Eating your own dog food

By robfrank

In one of those random bits of parenting reading that I came across some time ago, it said that children are more likely to eat the things you’ve made for them if they have had a part in the preparation of the meal. Being that I tend to take it personally when she turns her nose up at my cooking, it’s been in my interest to let her participate when I can.

Yes, she actually eats her vegetables, including the Brussels sprouts seen in the picture. Occasionally, I take her grocery shopping, and she insists on biting into the cucumbers that she grabs as we swing through the produce aisles. I know, however, that it’s only a matter of time before she’s pestering us for junk food. How do people deal with the checkout lane? I swear, every time I go through one of those things, surrounded by candy bars and tabloid magazines, I gain five pounds and lose five IQ points.

Eating hasn’t been a problem, yet, but I hear that’s coming. She already exhibits a lot of frustration that you would see from a two-year-old, gritting her teeth and gripping her fists, body trembling when she doesn’t get her way.  Every now and then we get the lie-on-the-floor-and-wail treatment, but, so far, not in public.

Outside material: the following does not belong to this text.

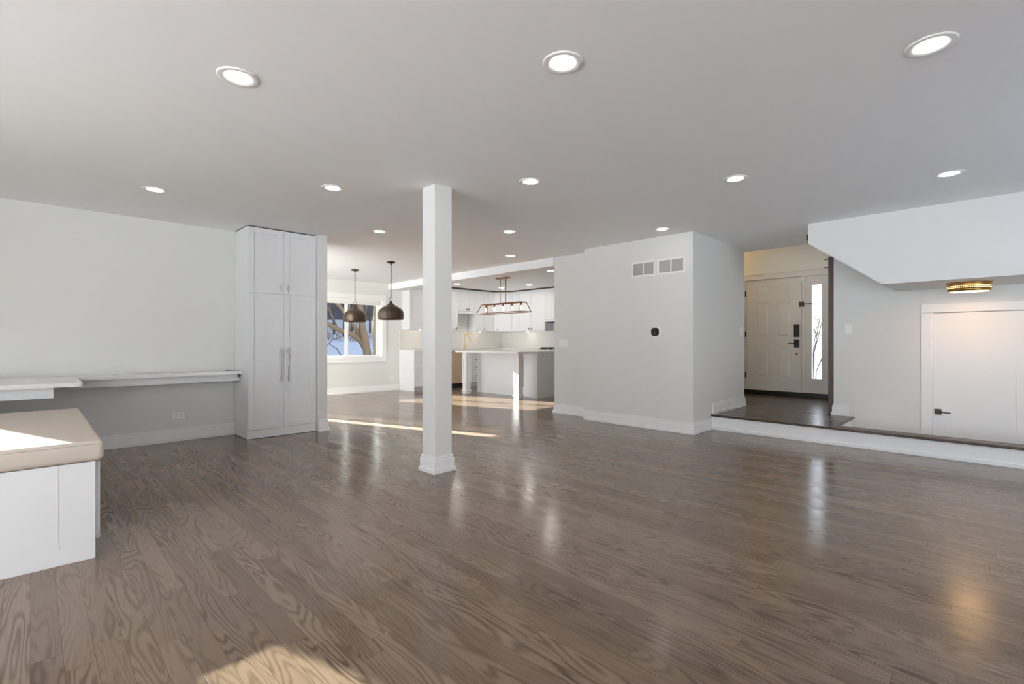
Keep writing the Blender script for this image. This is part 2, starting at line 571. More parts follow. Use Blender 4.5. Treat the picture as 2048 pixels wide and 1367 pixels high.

Right now, the best moments of fatherhood come at the beginning of the day (albeit a little too early for my tastes) and when she comes home from daycare. It’s a brief but satisfying moment (and only a moment) where she cries for “Daddy!!!!” But once I get that hug, she’s gone. It’s as if she just wants assurance that I’m there and haven’t abandoned her, and once she knows she can take me for granted, she does.

Sigh.

One Response to “Eating your own dog food”

  1. nina gaw Says:

    ewwww brusel sprouts how bout carets or broclie.